Mar 18, 2023 09:56AM threetree wrote:
"Catholic - ish" here. I'm from a "mixed-marriage". My father was raised a Catholic (Irish Catholic heritage), was an alter boy, etc., but said that the horrors of war he witnessed first hand during WW2 and the Korean War caused him to take some serious pause. He never went to church during my lifetime unless it was a funeral or something. My mother was raised an Episcopalian (old Maryland English/Scottish heritage) and took us to the Episcopal church when we were young. We were never baptized anything. She was an off and on church goer, and stopped around the time I was in jr. high, then never went again until she was in her 60's. Then she got real regular again until she died. When I was married my husband (who was raised an Episcopalian) and I took our kids to the Episcopal church for a while, basically with the idea that they should be "exposed" with the idea that they could then make up their own minds in due time. We also let them go to any church with any of their friends when invited, again with the idea of "exposure" so they could decide for themselves.
Anyway, the point of my post here has to do with the metal/plastic rosary thing. I had never thought about this sort of thing, until my recent bone scan and the tech asked me to take anything metal out of my pockets, etc. Well, I told him I did have a couple of "good luck charms" in my pocket that were metal, and that I hated to have to put them in my purse. Interesting and coincidentally, he had been born in Belfast and was of Irish descent also. I told him that one of my charms was a shamrock (the other is a "non-denominational" guardian angel). He said it was all something his mother had been into also, but that he didn't put much credence in it all, and that he thought I would be totally fine. Well it really wasn't all that big a deal to me, but I had never thought about how those scans would all go for someone who wanted to have a rosary with them. I can see where that would be a real issue, and what a wonderful idea to use a child's plastic one. Maybe I'll find myself a plastic shamrock and/or guardian angel that I can keep in my pockets while I get scanned (smile).

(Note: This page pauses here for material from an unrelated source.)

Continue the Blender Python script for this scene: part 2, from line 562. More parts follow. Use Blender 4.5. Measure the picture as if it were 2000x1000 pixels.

I'm actually all over the map religion wise and can go from being an outright atheist one hour, to an agnostic, to a believer at the switch of a button depending on what I'm thinking, reading, or experiencing at any given time. Sometimes I think I might be a bit of a pantheist. What I really am drawn to are the commonalities that are in the bare bones and nuts and bolts of almost all religions, e.g. "do unto others". Even "secular humanists" and bona fide atheists seem to agree with the rudimentary basics.